There is nothing quite like a hurricane to dwarf human presumption. Hurricane winds are at least 74 mph, that's by definition.  However, winds over 110 mph are common.  This means that flying debris becomes a serious threat to lives, buildings, cars, and animals. If the wind breaks a window in a house, the mass amount of air rushing into the house then looks for a way out of the house. That usually means more blow out winds and often the air will go up blowing off the roof.

I remember that during Hurricane Katrina NPR commentator Daniel Shore thought it was a good time to mock the advocates of intelligent design but saying that it did not seem very intelligent to him.

But most folks are probably humbled by the display of these powerful forces of nature, if not humbled into awe before God’s creation, at least humbled enough to realize that the universe is much more mysterious than they had suspected.

In the Gospel, hurricane or not, the disciples are pressed to worship Jesus, when he displays his authority over the forces of nature: “the wind ceased and those in the boat worshipped him saying ‘truly you are the Son of God.’” As Fr. von Balthasar puts it: “the eye-opening sovereignty over wind and waves all reveal better than his teaching and miraculous healing how loftily he exceeds their poor humanity.” Better put still it reveals that he is a poor man like them but he is poor man voluntarily which means he is from God.

It might not take a destructive storm to get us to this point but it may well take something tremendously disturbing about our human existence, some experience of the dangers that surround that surround us, dangers which we cannot control or manage or even understand, something I might add, which is much more frightening than a ghost. That is of course the primitive religious impulse –mysterium tremendum – the mystery which causes us to tremble.  but it is no less real for that. If you want to abolish religion, you will have to abolish the mystery of human impotence before forces beyond human control, the mystery of innocent suffering, and the mystery of evil.

The resistance to this fact of human existence is obviously due to the illusion of human self-sufficiency The TV weatherman in the movie says: “you could be a meteorologist all your life... and never see something like this. . . . a disaster of epic proportions. ... the perfect storm.” Actually all human beings inevitably see perfect storms like this: ‘trouble, need, sickness or any other adversity.” Death, the death of those we love and our own death. One way or another the illusion that we can handle anything that comes our way is broken, or that the  Doctor will take care of it or new technology will take care of it or the Government will take of it or a psychologist will take care of it.  But that illusion has to be broken. We need perfect storms. In the telling phrase: ‘we have to hit rock bottom”, like Peter.

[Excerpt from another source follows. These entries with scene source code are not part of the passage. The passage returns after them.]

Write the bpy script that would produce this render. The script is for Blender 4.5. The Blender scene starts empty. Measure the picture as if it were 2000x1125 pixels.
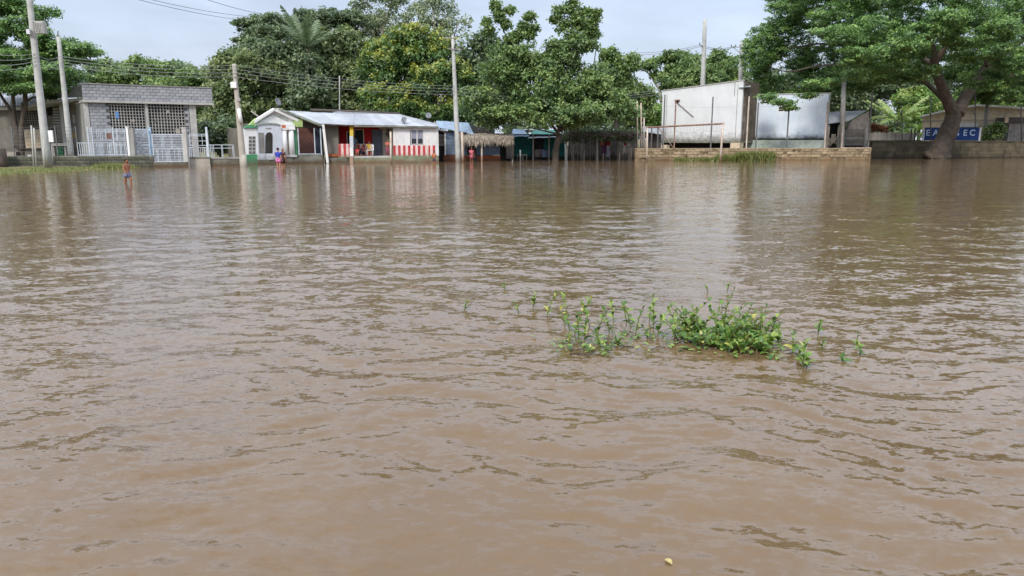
import bpy, bmesh, math, random
import numpy as np
from mathutils import Vector, Matrix, noise as mnoise

S = bpy.context.scene
COL = S.collection
R = random.Random(7)

# ------------------------------------------------------------------ camera, light, exposure
F = 1490.0; CH = 1.8; HY = 272.0
PT = math.atan((562.5 - HY) / F)
cam = bpy.data.cameras.new("camera"); camo = bpy.data.objects.new("camera", cam); COL.objects.link(camo)
cam.sensor_width = 36.0; cam.lens = F / 2000 * 36.0
cam.clip_start = 0.1; cam.clip_end = 3000
camo.location = (0, 0, CH); camo.rotation_euler = (math.pi / 2 - PT, 0, 0)
S.camera = camo

SUN_EL = math.radians(42); SUN_AZ = math.radians(-160)      # azimuth from +Y, clockwise: behind the camera, a little left
wd = bpy.data.worlds.new("World"); S.world = wd; wd.use_nodes = True
nt = wd.node_tree; nt.nodes.clear()
out = nt.nodes.new("ShaderNodeOutputWorld"); bg = nt.nodes.new("ShaderNodeBackground"); bg.inputs[1].default_value = 0.1
sky = nt.nodes.new("ShaderNodeTexSky"); sky.sky_type = 'NISHITA'; sky.sun_disc = False
sky.sun_elevation = SUN_EL; sky.sun_rotation = SUN_AZ; sky.dust_density = 2.0
tc = nt.nodes.new("ShaderNodeTexCoord"); sx = nt.nodes.new("ShaderNodeSeparateXYZ"); nt.links.new(tc.outputs["Generated"], sx.inputs[0])
mr = nt.nodes.new("ShaderNodeMapRange"); nt.links.new(sx.outputs[2], mr.inputs[0])
mr.inputs[1].default_value = 0.0; mr.inputs[2].default_value = 1.0; mr.inputs[3].default_value = 0.0; mr.inputs[4].default_value = 1.0
rp = nt.nodes.new("ShaderNodeValToRGB"); nt.links.new(mr.outputs[0], rp.inputs[0])
rp.color_ramp.elements[0].position = 0.0; rp.color_ramp.elements[0].color = (5.2, 5.7, 6.8, 1)
rp.color_ramp.elements[1].position = 1.0; rp.color_ramp.elements[1].color = (10.8, 11.6, 13.0, 1)
e = rp.color_ramp.elements.new(0.2); e.color = (4.9, 5.75, 7.2, 1)
e = rp.color_ramp.elements.new(0.5); e.color = (9.4, 10.5, 12.4, 1)
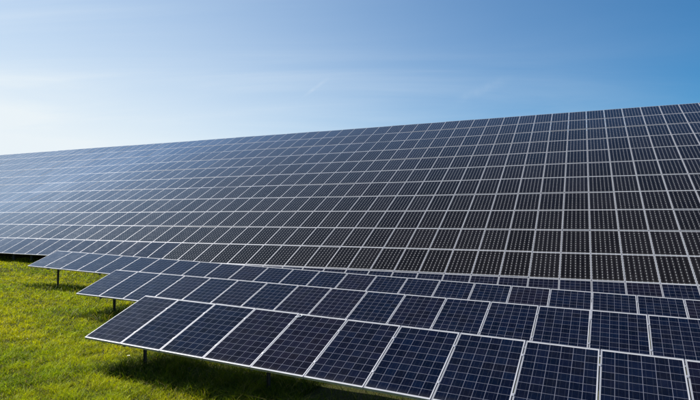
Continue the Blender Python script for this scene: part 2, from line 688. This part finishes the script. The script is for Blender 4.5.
ORD = ['topmost row of black solar panels along the ridge against the sky',
       'second row of panels down from the ridge of the tall array',
       'third row of panels down from the ridge of the tall array',
       'fourth row of panels down from the ridge of the tall array',
       'fifth row of panels down from the ridge of the tall array',
       'sixth row of panels down from the ridge of the tall array',
       'seventh row of panels down from the ridge of the tall array',
       'eighth row of panels down from the ridge of the tall array',
       'ninth row of panels down from the ridge, third above the mixed row',
       'tenth row of panels down from the ridge, just above the mixed row',
       'mixed row of blue and black panels above the dark gap at left',
       'lowest strip of dark blue panels peeking out behind the low rows']
for k in range(12):
    lo = int(round(-59 + 28 / 11 * k)) - 7
    hi = int(round(7 - 3 / 11 * k)) + 8
    if k < 10:
        kind = (lambda i: True)
    elif k == 10:
        kind = (lambda i: i >= -18)
    else:
        kind = (lambda i: False)
        lo = -14
    O = ARR_O - v_ * (PITCH * k) - v_ * 0.012
    make_row(O, ARR_AX, lo, hi, PITCH - 0.024, ORD[k], G_BIG, kind,
             (-30.05 if k == 10 else lo + 0.5), (1.6 if k == 10 else 4.0), 0.8, clamps=False,
             post_mat=(M_STEEL if k == 10 else None), post_h=0.12)

# a loose cable tie end on the nearest row
u1, v1, n1 = ax1
c0 = Vector((-4.4868, 11.4975, -1.7581)) + u1 * 4.03 - v1 * 0.10 + n1 * 0.008
pts = [c0 + u1 * (0.07 * math.cos(a) - 0.01) - v1 * (0.06 * math.sin(a) - 0.02) + n1 * (0.006 + 0.012 * math.sin(a)) for a in np.linspace(-1.2, 2.0, 12)]
MB().tube(pts, 0.006, 6).build('cable_tie', M_TIE, row1, inv1, True)


# ---------------------------------------------------------------- grass
def build_grass():
    verts, faces_l, cols = [], [], []
    n_try = 2100000
    # positions: density falls off with distance from the camera
    r = np.exp(rng.uniform(np.log(6.0), np.log(60), n_try))
    a = rng.uniform(R(-66), R(12), n_try)
    x, y = r * np.sin(a), r * np.cos(a)
    s = 0.900 * x - 0.435 * y
    d = 0.435 * x + 0.900 * y
    keep = (d < 19.5) & (y > 3.5) & (r < 60)
    # behind the front rows nothing of the meadow shows: thin there
    def behind(O, ax, ln):
        u, v, _ = ax
        h = Vector((v.x, v.y)).normalized()
        uu = (x - O[0]) * u.x + (y - O[1]) * u.y
        vv = (x - O[0]) * h.x + (y - O[1]) * h.y
        return uu, vv
    u1_, v1_ = behind((-4.49, 11.5), ax1, 1.5)
    hid = (u1_ > 4.5) & (v1_ > -1.0)
    u2_, v2_ = behind((-7.59, 16.99), ax2, 1.5)
    hid |= (u2_ > 6.5) & (v2_ > -1.0)
    u3_, v3_ = behind((-12.66, 22.63), ax3, 1.4)
    hid |= (u3_ > 6) & (v3_ > -1.0)
    keep &= ~(hid & (rng.random(n_try) > 0.08))
    x, y, r = x[keep], y[keep], r[keep]
    u1_, v1_, u2_, v2_, u3_, v3_ = [q[keep] for q in (u1_, v1_, u2_, v2_, u3_, v3_)]
    # clumping
    def fld(px, py, f, ph):
        return 0.5 + 0.5 * np.sin(px * f + 1.7 * np.sin(py * f * 0.73 + ph)) * np.sin(py * f * 1.11 + 1.3 * np.sin(px * f * 0.57 + ph * 2))
    c1 = 0.5 * fld(x, y, 1.3, 0.3) + 0.5 * fld(x, y, 0.42, 2.2)
    c2 = fld(x, y, 5.5, 1.9)
    c3 = fld(x, y, 17.0, 4.1)
    n = len(x)
    c4 = fld(x, y, 9.0, 0.7)
    dens = 0.16 + 0.84 * c3 * (0.25 + 0.75 * c4)
    k = rng.random(n) < dens
    x, y, r, c1, c2, c3 = x[k], y[k], r[k], c1[k], c2[k], c3[k]
    u1_, v1_, u2_, v2_, u3_, v3_ = [q[k] for q in (u1_, v1_, u2_, v2_, u3_, v3_)]
    n = len(x)
    print('grass blades', n)
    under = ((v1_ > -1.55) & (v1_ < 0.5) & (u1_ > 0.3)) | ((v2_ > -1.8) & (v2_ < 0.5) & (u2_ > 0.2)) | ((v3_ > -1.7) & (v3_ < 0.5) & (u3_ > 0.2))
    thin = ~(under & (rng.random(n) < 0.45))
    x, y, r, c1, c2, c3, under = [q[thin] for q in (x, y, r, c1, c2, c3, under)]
    n = len(x)
    h = (0.045 + 0.07 * rng.random(n) ** 1.5) * (0.45 + 0.6 * c2 + 0.55 * c3) * (1 + 0.003 * r)
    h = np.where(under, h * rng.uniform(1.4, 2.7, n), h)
    w = (0.0032 + 0.0022 * rng.random(n)) * np.clip(r / 10, 0.9, 3.2)
    th = rng.uniform(0, 2 * np.pi, n)
    wx, wy = np.cos(th), np.sin(th)
    la = rng.uniform(0, 2 * np.pi, n)
    lean = rng.uniform(0.3, 1.5, n) * h
    lx, ly = np.cos(la) * lean, np.sin(la) * lean
    z = ground_z(x, y) - 0.004
    co = np.empty((n, 5, 3))
    for j, (t, ww) in enumerate(((0, 1), (0, -1), (0.55, 0.75), (0.55, -0.75), (1, 0))):
        co[:, j, 0] = x + lx * t * t + wx * w * ww
        co[:, j, 1] = y + ly * t * t + wy * w * ww
        co[:, j, 2] = z + h * t * (1 - 0.18 * t)
    # colour: per blade and patchy over the meadow, plus painted shade under the rows
    base = np.array([[0.25, 0.37, 0.004]]) * (1 - c1[:, None]) + np.array([[0.60, 0.57, 0.002]]) * c1[:, None]
    dark = np.array([[0.040, 0.072, 0.003]])
    m = np.clip(0.05 + 0.95 * rng.random(n) * (1.15 - c2) ** 1.3 + 0.35 * (1 - c3) * rng.random(n), 0, 1)
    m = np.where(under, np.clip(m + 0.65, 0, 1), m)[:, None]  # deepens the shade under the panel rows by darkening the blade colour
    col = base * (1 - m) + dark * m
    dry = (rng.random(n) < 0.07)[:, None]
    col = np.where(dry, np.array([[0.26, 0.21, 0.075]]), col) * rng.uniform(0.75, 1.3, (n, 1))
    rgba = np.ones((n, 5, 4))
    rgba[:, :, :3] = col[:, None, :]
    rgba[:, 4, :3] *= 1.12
    me = bpy.data.meshes.new('grass')
    me.vertices.add(n * 5)
    me.vertices.foreach_set('co', co.astype(np.float32).ravel())
    b = (np.arange(n) * 5)[:, None]
    loops = np.concatenate([b + np.array([[0, 1, 3, 2]]), b + np.array([[2, 3, 4]])], 1)
    me.loops.add(n * 7)
    me.loops.foreach_set('vertex_index', loops.astype(np.int32).ravel())
    me.polygons.add(n * 2)
    ls = (np.arange(n) * 7)[:, None] + np.array([[0, 4]])
    me.polygons.foreach_set('loop_start', ls.astype(np.int32).ravel())
    me.update()
    at = me.attributes.new('tint', 'FLOAT_COLOR', 'POINT')
    at.data.foreach_set('color', rgba.astype(np.float32).ravel())
    me.materials.append(M_GRASS)
    o = bpy.data.objects.new('grass', me)
    C.objects.link(o)
    o['kind'] = 'stuff'
    o['label'] = 'short sunlit yellow-green meadow grass growing around the panel rows'
    o['category'] = 'grass'


build_grass()


# ---------------------------------------------------------------- small flowers
def px_ground(X, Y, z_guess=-2.9):
    dx, dz = (X - 350) / 521.16, (200 - Y) / 521.16
    c, s_ = math.cos(0.03), math.sin(0.03)
    v = Vector((dx, c - dz * s_, s_ + dz * c))
    t = z_guess / v.z
    for _ in range(8):
        t = (gz(v.x * t, v.y * t) + 0.08) / v.z
    return v.x * t, v.y * t


def flower(x, y, h, rad, label):
    z = gz(x, y)
    root = bpy.data.objects.new('flower', None)
    C.objects.link(root)
    root.location = (x, y, z)
    root['label'] = label
    root['category'] = 'flower'
    root['group'] = 'small white flowers in the grass'
    MB().tube([(0, 0, -0.01), (0.004, 0.002, h * 0.5), (0.010, 0.0, h)], 0.0016, 5).build('stem', M_STEM, root)
    vs, fs = [], []
    npet = 14
    for k in range(npet):
        a = 2 * math.pi * k / npet
        ca, sa = math.cos(a), math.sin(a)
        b = len(vs)
        for rr, ww, zz in ((0.25, 0.35, 0.0), (0.65, 0.95, 0.10), (1.0, 0.55, 0.16)):
            for q in (-1, 1):
                wq = q * ww * rad * 0.24
                vs.append((0.010 + ca * rad * rr - sa * wq, sa * rad * rr + ca * wq, h + zz * rad + 0.0006 * (k % 2)))
        fs += [(b, b + 1, b + 3, b + 2), (b + 2, b + 3, b + 5, b + 4)]
    mesh_obj('petals', vs, fs, M_PETAL, root)
    dome, fd = [(0.010, 0, h + rad * 0.32)], []
    for rr, zz in ((0.2, 0.26), (0.32, 0.08), (0.26, -0.10)):
        for k in range(8):
            a = 2 * math.pi * k / 8
            dome.append((0.010 + math.cos(a) * rad * rr, math.sin(a) * rad * rr, h + zz * rad))
    for k in range(8):
        k2 = (k + 1) % 8
        fd += [(0, 1 + k, 1 + k2), (1 + k, 9 + k, 9 + k2, 1 + k2), (9 + k, 17 + k, 17 + k2, 9 + k2)]
    mesh_obj('flower_centre', dome, fd, M_YOLK, root, smooth=True)


for X, Y, h, rad, lab in ((128, 358, 0.13, 0.028, 'white daisy in the shaded grass below the nearest panel corner'),
                          (18, 337, 0.09, 0.013, 'tiny white flower near the left picture edge'),
                          (27, 339, 0.09, 0.013, 'tiny white flower on open grass, right neighbour of the edge one')):
    x, y = px_ground(X, Y)
    flower(x, y, h, rad, lab)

As scary as all this it is, it is still the very reason why we can take his words seriously: "Take heart, it is I; have no fear." If I tell you ‘have no fear’ or someone else tells you ‘have no fear’, however well-intentioned, you can take it with a grain of salt. But if Jesus tells us ‘have no fear’ that you can take perfectly seriously, not because he is one more well-intentioned friend but because  he is ‘truly the Son of God’, the one who grabs Peter, as he begins to sink, the Love which created, redeemed, sustains and rules all things. The Lord over even perfect storms.


the boat by this time was many furlongs distant from the land, beaten by the waves; for the wind was against them.